Should these stocks be a part of every portfolio?
Whether these stocks should be in your portfolio depends on how you choose to invest. If you prefer to buy individual stocks and shares, it’s important not to overload your portfolio with growth companies. This is because although they can help rocket your returns, they can also be a real drag during times of turbulence.
Having plenty of investing years ahead of you probably means you can afford to include a higher number of growth stocks. But if you’re looking to preserve wealth rather than build it, a better idea might be to use these stocks as a piece of your portfolio, instead of making them the whole backbone.
Investing in broad index funds is a good way to get some exposure to these kinds of stocks without putting all your eggs in one basket. So this can be a simple trick to bolster your portfolio’s performance whilst making sure you stay diversified.

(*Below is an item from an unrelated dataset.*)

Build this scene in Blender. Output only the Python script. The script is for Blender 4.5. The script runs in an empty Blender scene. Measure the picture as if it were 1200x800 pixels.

What should you know when investing in growth stocks?
Not every growth stock will be a winner and sometimes future performance is already priced in. So it’s worth remembering that these shares can be riskier picks because they often trade at a much higher price relative to how much cash they’re actually bringing in.
If you do want to include these kinds of stocks in your portfolio, it’s well worth using a stocks and shares ISA account. This will protect you from tax on any growth.
Whether you pick growth stocks or more stable investments, always make sure you understand the risks involved. No type of investment is guaranteed to grow in value and you might still get out less than you put in.